OBJECTIVE>
Using the listing below, please print exactly the lines from the one with "783 pixels high." through the one with "WORLD = 1.45". Leave out every picture.

PROVIDED INFORMATION>

** Begin **

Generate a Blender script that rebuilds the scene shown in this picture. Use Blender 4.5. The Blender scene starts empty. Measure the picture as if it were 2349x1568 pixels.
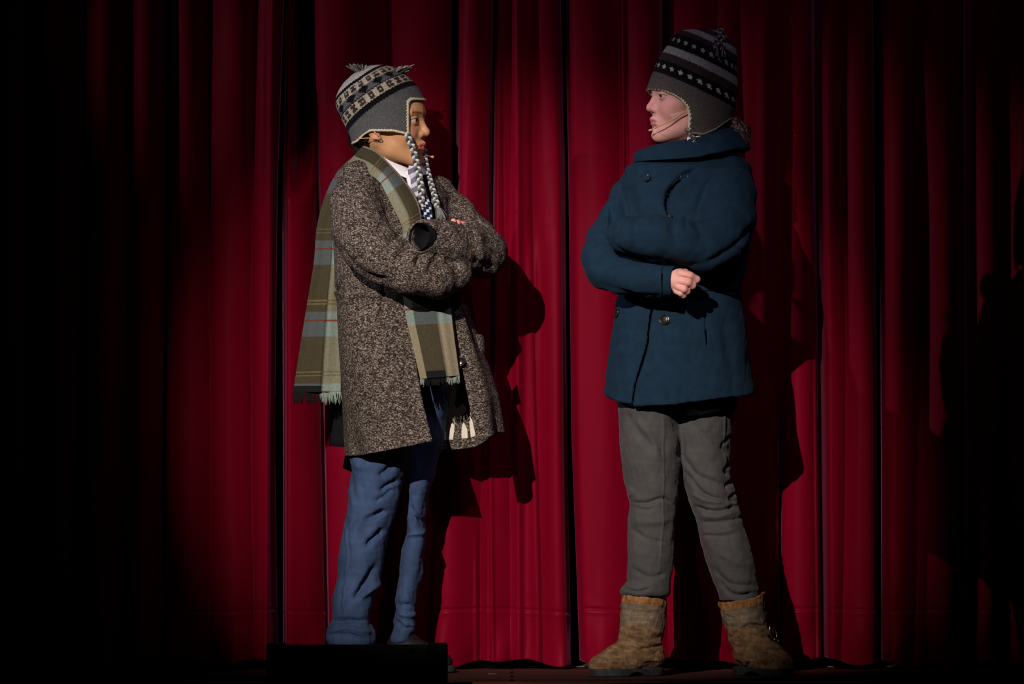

** End **
** Begin **

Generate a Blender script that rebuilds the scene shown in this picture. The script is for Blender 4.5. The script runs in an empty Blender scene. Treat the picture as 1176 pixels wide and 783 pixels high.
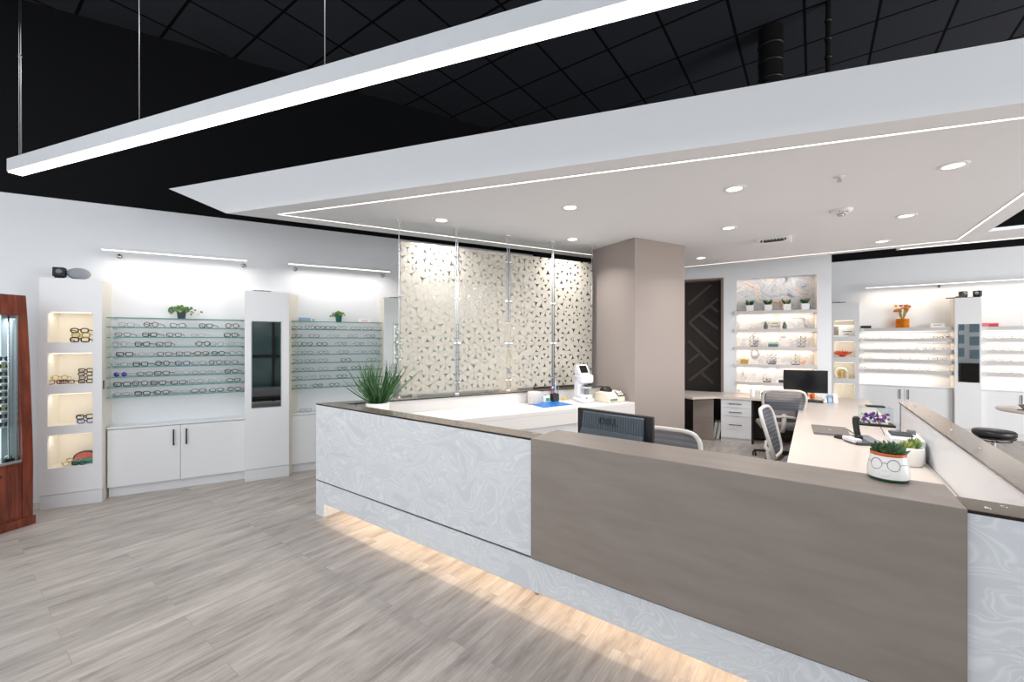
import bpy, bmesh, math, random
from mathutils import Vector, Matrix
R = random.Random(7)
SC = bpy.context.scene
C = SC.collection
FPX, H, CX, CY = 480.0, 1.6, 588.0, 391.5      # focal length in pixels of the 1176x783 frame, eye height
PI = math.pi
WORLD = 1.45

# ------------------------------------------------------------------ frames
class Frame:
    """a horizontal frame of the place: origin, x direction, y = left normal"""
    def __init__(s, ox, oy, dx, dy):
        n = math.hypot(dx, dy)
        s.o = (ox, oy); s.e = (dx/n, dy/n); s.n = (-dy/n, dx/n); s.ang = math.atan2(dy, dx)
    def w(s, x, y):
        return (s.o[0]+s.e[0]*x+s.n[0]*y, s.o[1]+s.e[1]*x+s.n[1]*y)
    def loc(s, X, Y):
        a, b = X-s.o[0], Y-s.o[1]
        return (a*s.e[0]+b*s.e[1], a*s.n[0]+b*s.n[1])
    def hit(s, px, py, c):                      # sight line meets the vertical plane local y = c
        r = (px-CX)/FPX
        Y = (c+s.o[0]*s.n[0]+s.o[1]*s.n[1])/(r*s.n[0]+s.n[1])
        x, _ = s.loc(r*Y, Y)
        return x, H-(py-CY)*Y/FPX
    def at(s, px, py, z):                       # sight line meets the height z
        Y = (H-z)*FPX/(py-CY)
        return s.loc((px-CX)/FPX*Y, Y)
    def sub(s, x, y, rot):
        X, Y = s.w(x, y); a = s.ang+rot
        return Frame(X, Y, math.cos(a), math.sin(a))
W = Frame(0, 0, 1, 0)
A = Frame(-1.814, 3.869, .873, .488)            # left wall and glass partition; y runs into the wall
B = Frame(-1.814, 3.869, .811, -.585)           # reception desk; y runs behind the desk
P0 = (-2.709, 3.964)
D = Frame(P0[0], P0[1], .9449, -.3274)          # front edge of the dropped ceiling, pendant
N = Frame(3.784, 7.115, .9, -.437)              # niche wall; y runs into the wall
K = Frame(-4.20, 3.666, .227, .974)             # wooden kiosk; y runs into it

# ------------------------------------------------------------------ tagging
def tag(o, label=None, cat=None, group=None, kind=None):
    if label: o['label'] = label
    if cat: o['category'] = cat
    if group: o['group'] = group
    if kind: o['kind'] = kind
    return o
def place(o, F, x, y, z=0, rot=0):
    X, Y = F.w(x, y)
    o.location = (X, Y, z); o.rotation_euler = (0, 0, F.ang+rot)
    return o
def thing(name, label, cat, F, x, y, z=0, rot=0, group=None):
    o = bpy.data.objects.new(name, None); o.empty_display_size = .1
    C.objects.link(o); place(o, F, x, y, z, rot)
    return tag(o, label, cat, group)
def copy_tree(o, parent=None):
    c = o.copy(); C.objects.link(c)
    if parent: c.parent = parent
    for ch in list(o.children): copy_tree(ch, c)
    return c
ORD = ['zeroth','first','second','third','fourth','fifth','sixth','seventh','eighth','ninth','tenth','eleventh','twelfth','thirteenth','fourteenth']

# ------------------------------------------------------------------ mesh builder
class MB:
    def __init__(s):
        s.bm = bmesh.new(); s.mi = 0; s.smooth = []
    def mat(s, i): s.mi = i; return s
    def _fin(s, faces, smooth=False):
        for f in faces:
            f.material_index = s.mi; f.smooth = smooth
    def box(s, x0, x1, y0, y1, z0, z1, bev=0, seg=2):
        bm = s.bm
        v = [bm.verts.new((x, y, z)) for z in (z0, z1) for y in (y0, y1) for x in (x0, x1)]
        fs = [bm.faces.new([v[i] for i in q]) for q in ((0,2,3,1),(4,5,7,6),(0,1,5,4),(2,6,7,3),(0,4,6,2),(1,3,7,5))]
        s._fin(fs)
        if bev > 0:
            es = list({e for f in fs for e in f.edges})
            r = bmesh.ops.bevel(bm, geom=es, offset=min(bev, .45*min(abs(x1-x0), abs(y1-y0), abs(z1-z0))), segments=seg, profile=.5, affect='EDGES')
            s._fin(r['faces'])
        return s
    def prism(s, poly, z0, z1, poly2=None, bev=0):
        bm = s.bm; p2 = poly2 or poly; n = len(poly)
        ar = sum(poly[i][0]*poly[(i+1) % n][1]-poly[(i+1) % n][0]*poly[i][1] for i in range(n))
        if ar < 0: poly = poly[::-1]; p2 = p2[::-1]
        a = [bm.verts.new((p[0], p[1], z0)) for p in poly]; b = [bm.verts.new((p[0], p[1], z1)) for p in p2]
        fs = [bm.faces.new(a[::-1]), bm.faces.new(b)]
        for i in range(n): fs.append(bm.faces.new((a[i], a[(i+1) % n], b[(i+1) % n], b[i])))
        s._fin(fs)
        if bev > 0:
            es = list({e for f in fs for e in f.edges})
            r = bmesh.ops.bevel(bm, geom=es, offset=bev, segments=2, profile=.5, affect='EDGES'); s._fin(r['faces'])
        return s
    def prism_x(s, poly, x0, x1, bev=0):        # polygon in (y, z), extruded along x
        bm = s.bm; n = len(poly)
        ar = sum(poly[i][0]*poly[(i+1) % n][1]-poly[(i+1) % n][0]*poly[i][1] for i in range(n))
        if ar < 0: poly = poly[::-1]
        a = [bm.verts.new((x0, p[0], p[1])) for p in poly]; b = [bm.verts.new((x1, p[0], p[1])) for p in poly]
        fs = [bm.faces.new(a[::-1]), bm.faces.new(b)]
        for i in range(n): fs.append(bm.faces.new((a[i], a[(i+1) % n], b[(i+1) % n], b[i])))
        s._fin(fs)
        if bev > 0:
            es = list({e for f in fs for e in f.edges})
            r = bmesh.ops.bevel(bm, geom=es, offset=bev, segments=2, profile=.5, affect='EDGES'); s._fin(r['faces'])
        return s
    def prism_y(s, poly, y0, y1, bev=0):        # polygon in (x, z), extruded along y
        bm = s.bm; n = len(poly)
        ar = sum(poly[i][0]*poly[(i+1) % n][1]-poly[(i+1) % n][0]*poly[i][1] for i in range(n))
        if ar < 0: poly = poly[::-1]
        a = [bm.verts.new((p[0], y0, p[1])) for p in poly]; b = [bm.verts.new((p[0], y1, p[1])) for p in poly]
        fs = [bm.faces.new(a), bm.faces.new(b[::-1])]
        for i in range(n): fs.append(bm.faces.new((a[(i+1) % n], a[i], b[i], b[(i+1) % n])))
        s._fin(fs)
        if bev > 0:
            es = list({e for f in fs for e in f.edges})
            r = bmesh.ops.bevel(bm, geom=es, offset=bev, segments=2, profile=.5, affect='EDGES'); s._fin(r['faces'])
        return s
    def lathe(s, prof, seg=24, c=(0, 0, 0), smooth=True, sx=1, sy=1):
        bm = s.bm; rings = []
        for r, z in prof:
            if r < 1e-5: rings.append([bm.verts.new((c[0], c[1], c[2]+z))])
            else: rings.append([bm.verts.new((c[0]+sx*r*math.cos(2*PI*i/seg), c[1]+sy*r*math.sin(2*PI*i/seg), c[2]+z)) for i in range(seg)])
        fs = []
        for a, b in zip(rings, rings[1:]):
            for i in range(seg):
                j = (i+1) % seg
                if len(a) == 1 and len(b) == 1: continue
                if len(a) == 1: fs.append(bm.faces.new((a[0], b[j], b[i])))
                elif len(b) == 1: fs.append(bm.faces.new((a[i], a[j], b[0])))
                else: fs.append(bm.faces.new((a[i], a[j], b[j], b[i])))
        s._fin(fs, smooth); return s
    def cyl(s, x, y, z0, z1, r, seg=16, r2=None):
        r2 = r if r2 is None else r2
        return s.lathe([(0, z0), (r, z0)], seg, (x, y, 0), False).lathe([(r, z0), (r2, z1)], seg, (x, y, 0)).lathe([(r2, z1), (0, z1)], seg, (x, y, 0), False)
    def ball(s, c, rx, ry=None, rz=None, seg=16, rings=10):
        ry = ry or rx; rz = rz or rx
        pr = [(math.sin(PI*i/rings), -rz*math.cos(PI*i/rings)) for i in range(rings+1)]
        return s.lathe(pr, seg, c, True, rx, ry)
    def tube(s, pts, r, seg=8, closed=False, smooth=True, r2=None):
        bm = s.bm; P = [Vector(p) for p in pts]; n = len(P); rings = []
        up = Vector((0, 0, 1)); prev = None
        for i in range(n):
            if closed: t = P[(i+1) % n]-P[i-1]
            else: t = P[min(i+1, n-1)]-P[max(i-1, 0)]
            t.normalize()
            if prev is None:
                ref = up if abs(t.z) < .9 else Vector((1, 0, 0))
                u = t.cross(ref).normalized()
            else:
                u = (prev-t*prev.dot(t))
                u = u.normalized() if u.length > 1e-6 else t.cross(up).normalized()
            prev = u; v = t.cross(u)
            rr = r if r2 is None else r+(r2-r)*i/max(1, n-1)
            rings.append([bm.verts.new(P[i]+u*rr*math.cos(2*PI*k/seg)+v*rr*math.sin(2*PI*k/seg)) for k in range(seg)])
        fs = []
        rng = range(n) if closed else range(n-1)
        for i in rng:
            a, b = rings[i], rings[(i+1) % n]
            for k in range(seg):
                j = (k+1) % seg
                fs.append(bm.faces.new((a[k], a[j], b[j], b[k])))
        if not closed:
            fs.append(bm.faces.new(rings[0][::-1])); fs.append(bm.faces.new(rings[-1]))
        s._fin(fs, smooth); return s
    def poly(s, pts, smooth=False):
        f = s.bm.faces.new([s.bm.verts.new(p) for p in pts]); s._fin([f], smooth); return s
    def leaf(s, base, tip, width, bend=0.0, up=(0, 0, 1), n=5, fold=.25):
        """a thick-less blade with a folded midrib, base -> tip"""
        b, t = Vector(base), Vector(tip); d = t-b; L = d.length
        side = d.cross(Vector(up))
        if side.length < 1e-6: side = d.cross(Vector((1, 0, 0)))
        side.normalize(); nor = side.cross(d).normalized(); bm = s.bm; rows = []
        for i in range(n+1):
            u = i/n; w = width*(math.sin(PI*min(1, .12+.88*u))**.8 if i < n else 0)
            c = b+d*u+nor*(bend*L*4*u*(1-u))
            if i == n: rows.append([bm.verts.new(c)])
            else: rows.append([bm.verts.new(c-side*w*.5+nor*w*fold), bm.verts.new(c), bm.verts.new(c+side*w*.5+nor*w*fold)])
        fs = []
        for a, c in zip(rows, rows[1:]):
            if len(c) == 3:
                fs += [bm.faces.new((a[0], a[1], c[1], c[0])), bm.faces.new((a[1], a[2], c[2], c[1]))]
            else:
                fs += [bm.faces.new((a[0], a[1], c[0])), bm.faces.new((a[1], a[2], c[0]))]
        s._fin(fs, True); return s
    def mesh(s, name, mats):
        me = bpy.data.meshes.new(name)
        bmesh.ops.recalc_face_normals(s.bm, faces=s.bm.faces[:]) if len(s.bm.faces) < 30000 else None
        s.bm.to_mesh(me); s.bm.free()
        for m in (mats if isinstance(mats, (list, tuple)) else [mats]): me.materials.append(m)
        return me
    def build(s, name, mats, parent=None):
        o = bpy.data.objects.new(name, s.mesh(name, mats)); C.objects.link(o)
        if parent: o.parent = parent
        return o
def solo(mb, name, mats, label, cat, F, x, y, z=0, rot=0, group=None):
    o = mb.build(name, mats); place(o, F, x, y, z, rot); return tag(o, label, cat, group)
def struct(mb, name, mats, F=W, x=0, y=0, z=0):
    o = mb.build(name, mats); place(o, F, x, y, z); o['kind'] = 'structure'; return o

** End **

PROBLEM SOLUTION>
Generate a Blender script that rebuilds the scene shown in this picture. The script is for Blender 4.5. The script runs in an empty Blender scene. Treat the picture as 1176 pixels wide and 783 pixels high.
import bpy, bmesh, math, random
from mathutils import Vector, Matrix
R = random.Random(7)
SC = bpy.context.scene
C = SC.collection
FPX, H, CX, CY = 480.0, 1.6, 588.0, 391.5      # focal length in pixels of the 1176x783 frame, eye height
PI = math.pi
WORLD = 1.45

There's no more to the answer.